Ms Mao said they had ‘endangered national security by destabilising Hong Kong under the guise of democracy and human rights’.

Mr Cheng was detained in 2019 for ‘soliciting prostitutes’ – an allegation his family said was a ‘joke’.

The activist, who spent two years working for the UK government, told the BBC the same year that he had been tortured in China and accused of inciting political unrest in Hong Kong.

He says he was detained for 15 days in China in August 2019 where he was ‘shackled, blindfolded and hooded’.

UK government sources said at the time they believed his claims were credible.

With news of Hong Kong issuing a bounty for Mr Cheng’s capture, David Cameron, the new foreign secretary, has called on British officials in Hong Kong, Beijing and London to ‘raise this issue as a matter of urgency’.

It is a marked departure from longstanding efforts by Lord Cameron to build bridges between China and Britain during his tenure as Prime Minister – heralded as a ‘golden age’ for Sino-Anglo relations.
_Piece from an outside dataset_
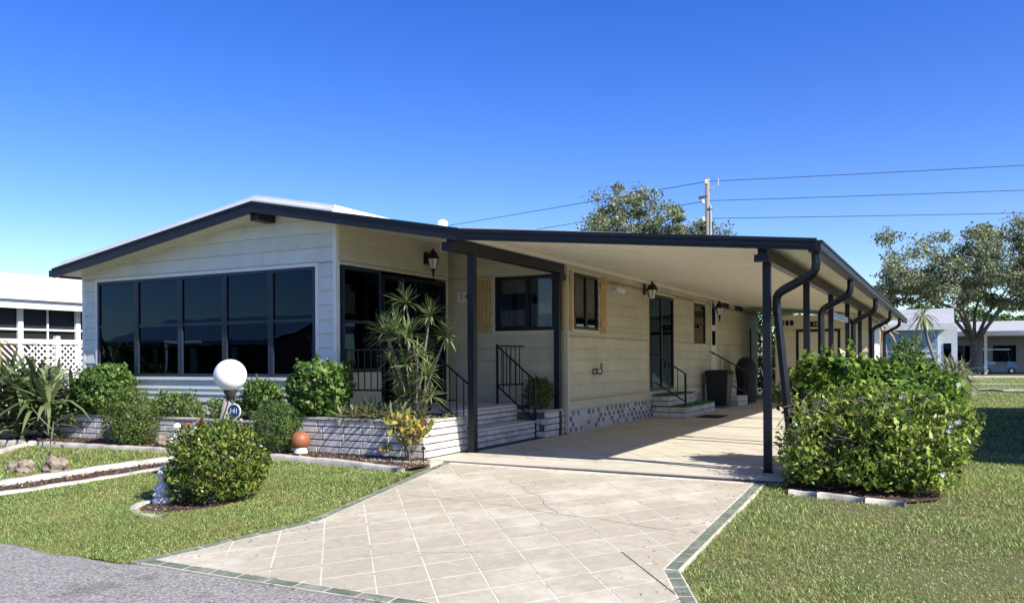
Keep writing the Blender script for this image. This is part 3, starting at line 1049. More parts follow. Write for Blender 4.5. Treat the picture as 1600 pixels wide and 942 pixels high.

Only on Tuesday, Lord Cameron was again pressed as he stood with the son of democracy campaigner and British citizen Jimmy Lai, 76, who faces trial in Hong Kong for his work as a peaceful pro-democracy supporter.

Mr Lai faces life in prison if convicted by the draconian Hong Kong Court under the National Security Law, brought in in 2020. 

Following the meeting with Lord Cameron, son Sebastien Lai said: ‘I understand why Lord Cameron was unable to make any immediate commitments, but I left the meeting feeling hopeful that the UK will shortly add its voice to calls for my Dad’s immediate and unconditional release.  

‘It really gave me hope that I will see my Dad again soon.”

Exiled Hong Kong pro-democracy activist Nathan Law attends the Oslo Freedom Forum in Taipei on November 3, 2022

Joey Siu, pro-democracy activist and policy advisor at Hong Kong Watch, testifies on ‘The Assault on Freedom of Expression in Asia’ in Washington, DC, March 30, 2022

Top US diplomat Antony Blinken on Friday also decried Hong Kong’s ‘transnational repression’ and ‘the deterioration of that city’s once proud tradition of respecting the rule of law.’

‘We strongly oppose any efforts to intimidate and silence individuals who choose to make the United States their home and will not waver in standing up for those who are targeted simply for exercising their human rights,’ he said in a statement.

Hong Kong was a crown colony of Britain for 156 years until the handover in 1997. It was then established as a special administrative region of China, an arrangement to last 50 years.

Under this agreement, it would maintain its own economic and administrative systems. However, Beijing has increasingly exerted its influence over the region since the passing of the 2020 National Security Law, itself introduced to put down anti-extradition protests.